Published 3:06 am Wednesday, April 3, 2013

Texas was 4 1/2 months old, a black-and-white cross between an English pointer and an English setter. Out of the dog box, he shivered in the morning air.

Steve Jarvis tied hay bale cord to the end of his leash. After weeks of play, it was time to get serious with the pup.

“This pup is going to meet his first bird today,” Jarvis said.

In July 2011, the Oregon Department of Fish and Wildlife adopted new rules for hunting-dog and raptor training. Input was taken from an advisory group that included hunting-dog trainers, game bird propagators, shooting preserve operators, falconers, hunters, bird conservationists, Oregon State Police and ODFW to allow dog and raptor trainers to release game birds and train their charges year-round. The details can be found in the 2012-13 Oregon Game Bird Regulations and on the ODFW website.

Jarvis, a transplant from East Texas, has taken over management of the hunting preserve that is White River Outfitters (www.stevejarvishuntingguide.com) located in Tygh Valley. He pointed to Oregon’s enhanced training rules as a way for hunters and trainers to work year-round to take young pups like Tex from the kennel to field-ready in October.

Levi, 17, held the check cord while Jarvis walked into the tall grass and hid the crate that held two rooster pheasants.

Then Jarvis returned to the truck and opened the boxes to let loose a Hungarian vizsla, a German shorthair, and Danny, the English cocker spaniel.

“I want to see Tex run to the bird instead of away from it. I want him to see the older dogs on point.”

On my arm I held my double gun stocked with No. 6s.

“It’s really good if the pup gets to see a bird go down when he hears that first gun shot.” Jarvis gave me a meaningful look. I had been warned. It was my job to knock the bird down if it escaped.

When Tex got his first scent of rooster, he forgot that he was cold, that he was scared. Centuries of breeding told in the way he pulled against the leash. Levi gave him a bit more rope and when the older dogs charged after the freed pheasant, the younger dog was right behind them.

For a moment, the dogs held their point and then Danny, the English cocker, busted in and flushed the rooster. No one told me to shoot, but my own instinct took over and I used a European shotgun to knock the Chinese rooster down in front of my audience of Old World hounds.

Tex wanted to be right in the middle of the action. “He ran to the bird, he didn’t flinch at the shot, he’s excited. That dog is going to be a good one.”

For the next two hours, we hunted pheasants in the rough along the creek. On every point and every flush, the young dog was allowed a little more lead.

“I will make that rope 75 feet long,” Jarvis said, “but I won’t let him off the rope until I am confident he is going to point.”

One pheasant flushed wild ahead of the dogs, and we watched it go without firing a shot.

“No bird.” The older dogs circled back while Levi reined the young one in. It was a good lesson.

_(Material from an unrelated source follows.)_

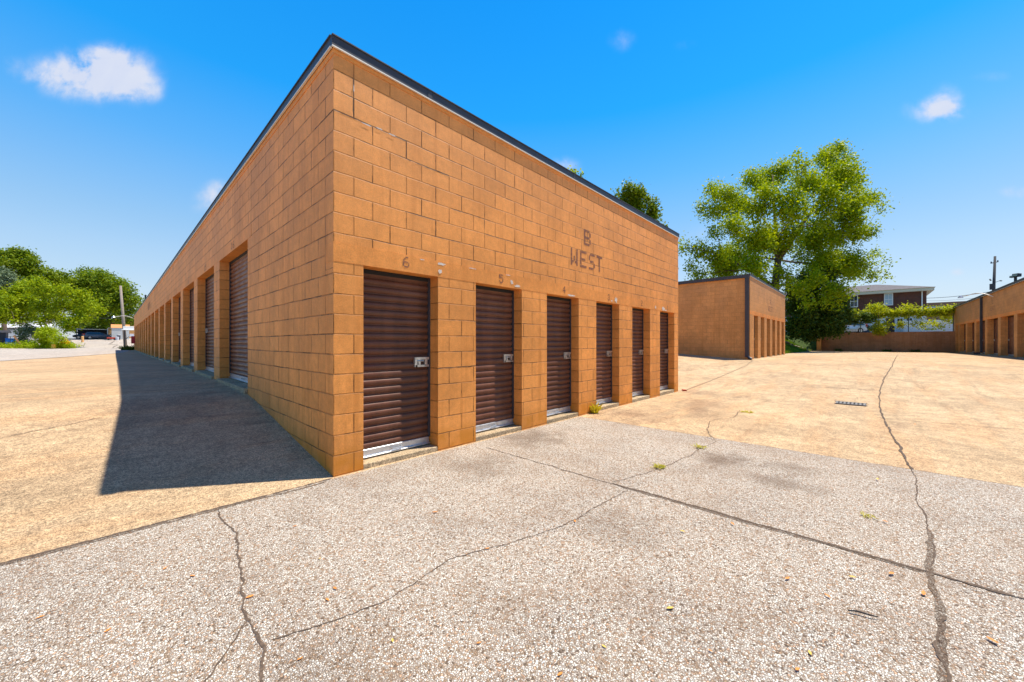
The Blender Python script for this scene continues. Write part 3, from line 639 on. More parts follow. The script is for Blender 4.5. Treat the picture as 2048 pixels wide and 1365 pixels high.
# ------------------------------------------------------------------ foliage
def foliage(name, parent, blobs, n, size, m, seed=0, clus=.35, cs=7, droop=0., fill=.5, sub=5):
    """leaves as separate small rhombs gathered in clumps through each lobe; blobs = (centre, radius vector)"""
    r = np.random.default_rng(seed); blobs = [(np.array(c), np.array(q)) for c, q in blobs]
    nb = []
    for c_, q_ in blobs:
        nb.append((c_, q_ * .74))
        if sub:
            for _ in range(sub):
                dd = r.normal(size=3); dd /= np.linalg.norm(dd); kk = r.uniform(.28, .55); nb.append((c_ + dd * q_ * r.uniform(.62, .85), q_ * kk))
    blobs = nb
    vol = np.array([q[0] * q[1] + q[1] * q[2] + q[0] * q[2] for c, q in blobs]); vol = vol / vol.sum()
    cents = []; ncl = max(1, n // cs)
    ch = r.choice(len(blobs), ncl, p=vol)
    d = r.normal(size=(ncl, 3)); d /= np.linalg.norm(d, axis=1)[:, None]
    rad = fill + (1.06 - fill) * r.random(ncl) ** .7
    rad *= 1 + .25 * np.sin(d[:, 0] * 5 + seed) * np.sin(d[:, 2] * 6 + ch)
    C = np.array([b[0] for b in blobs])[ch] + d * rad[:, None] * np.array([b[1] for b in blobs])[ch]
    pos = np.repeat(C, cs, 0); k = len(pos); outn = np.repeat(d, cs, 0)
    pos = pos + r.normal(size=(k, 3)) * clus * size * 3
    nrm = outn * .6 + r.normal(size=(k, 3)) * .8 + np.array((0, 0, .55)); nrm /= np.linalg.norm(nrm, axis=1)[:, None]
    a = np.cross(nrm, r.normal(size=(k, 3))); a /= np.linalg.norm(a, axis=1)[:, None]; b = np.cross(nrm, a)
    s = size * (.6 + .8 * r.random(k))[:, None]
    v = np.stack([pos - a * s * .5, pos + b * s * .33 + nrm * s * .08, pos + a * s * .5, pos - b * s * .33 + nrm * s * .08], 1).reshape(-1, 3)
    me = bpy.data.meshes.new(name); me.vertices.add(k * 4); me.vertices.foreach_set('co', v.ravel())
    me.loops.add(k * 4); me.loops.foreach_set('vertex_index', np.arange(k * 4)); me.polygons.add(k)
    me.polygons.foreach_set('loop_start', np.arange(k) * 4); me.polygons.foreach_set('loop_total', np.full(k, 4)); me.update(); me.validate()
    me.materials.append(m)
    o = bpy.data.objects.new(name, me); link(o, parent)
    return o
def grow(bm, nodes, tips, r):
    nodes = list(nodes); o = nodes[0][0]
    for c in sorted(tips, key=lambda c: (c - o).length):
        n0, r0 = min(nodes, key=lambda nr_: (nr_[0] - c).length + .55 * (nr_[0] - o).length + max(0, nr_[0].z - c.z) * .8)
        ln = (c - n0).length; mid = n0.lerp(c, .5) + Vector((r.uniform(-.1, .1), r.uniform(-.1, .1), r.uniform(.0, .12))) * ln
        ra = r0 * .62; rb = max(.018, ra * .5)
        tube(bm, [tuple(n0), tuple(mid), tuple(c)], [ra, (ra + rb) / 2, rb], 6, cap=False)
        nodes.append((mid, (ra + rb) / 2)); nodes.append((c, rb))
def tree(name, label, base, blobs_px, depth, n, size, m, seed, cat='tree', trunk_r=.3, fork=.4, group=None, flat=1.0, limbs=True, dj=.6, cs=7, gz=None, fill=.5, clus=.35):
    """blobs_px: (px, py, radius px[, depth offset m]); crown lobes get their real distance and a depth spread of their own"""
    base = Vector(base); r = random.Random(seed); bl = []
    allx = [b[0] for b in blobs_px]; xm = sum(allx) / len(allx); half = (max(allx) - min(allx)) / 2 / FPX * depth + .1
    for b in blobs_px:
        px, py, rp = b[:3]; xo = (px - xm) / FPX * depth
        sp = math.sqrt(max(.1, 1 - (xo / (half * 1.15)) ** 2)) * half * dj
        dd = b[3] if len(b) > 3 else r.uniform(-1, 1) * sp
        dep = depth + dd; c = P(px, py, dep) - base; q = rp / FPX * dep
        bl.append((c, (q, q, q * flat)))
    o = empty(name, base, label, cat, group)
    foliage('crown', o, bl, n, size, m, seed, cs=cs, fill=fill, clus=clus)
    if limbs:
        bm = bmesh.new(); top = max(b[0].z for b in bl); fz = top * fork; f0 = Vector((0, 0, fz * .9))
        tube(bm, [(0, 0, -.4), (.02, .03, fz * .35), tuple(f0)], [trunk_r * 1.25, trunk_r, trunk_r * .8], 10)
        grow(bm, [(f0, trunk_r * .75)], [c for c, q in bl], r)
        build('trunk', bm, M_bark, o, smooth=True)
    return o
maple = [(1668, 306, 17), (1662, 332, 26), (1595, 318, 11), (1604, 340, 14), (1545, 356, 25), (1506, 364, 20), (1430, 380, 13), (1453, 389, 20), (1407, 413, 10), (1437, 420, 24), (1472, 412, 26), (1530, 397, 31),
         (1618, 368, 31), (1677, 368, 31), (1714, 360, 14), (1698, 318, 7), (1744, 397, 19), (1767, 415, 7), (1706, 412, 31), (1648, 412, 31), (1589, 420, 31), (1472, 456, 22), (1428, 465, 9), (1516, 468, 33),
         (1574, 470, 36), (1633, 470, 38), (1692, 456, 34), (1730, 462, 17), (1369, 497, 10), (1404, 497, 17), (1434, 511, 22), (1384, 532, 9), (1396, 554, 12), (1472, 514, 26), (1457, 540, 26), (1516, 529, 25),
         (1633, 529, 40), (1677, 520, 31), (1721, 529, 18), (1750, 511, 9), (1772, 523, 5), (1750, 550, 10), (1771, 549, 5), (1706, 544, 20), (1668, 296, 8), (1655, 312, 10), (1690, 345, 14)]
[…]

Jarvis smiled at the bird that got away. That was one rooster that might make it through to summer, might meet up with a few of the wild hens that make a living along the White River in Tygh Valley.

At the end of the morning’s session, Lucy, the vizsla, pointed a rooster that jumped up out of the grass to perch in a tree right on the bank of the creek.

Lucy sat beneath the tree and yipped to let us know the bird was upstairs and she continued to yip until we were close. When the rooster flushed, we let it cross the creek then dropped it on the other side.

The German shorthair and the English cocker swam the creek with their master to make the retrieve while Tex looked on. With a spring and summer to train, he will be in fine form come October.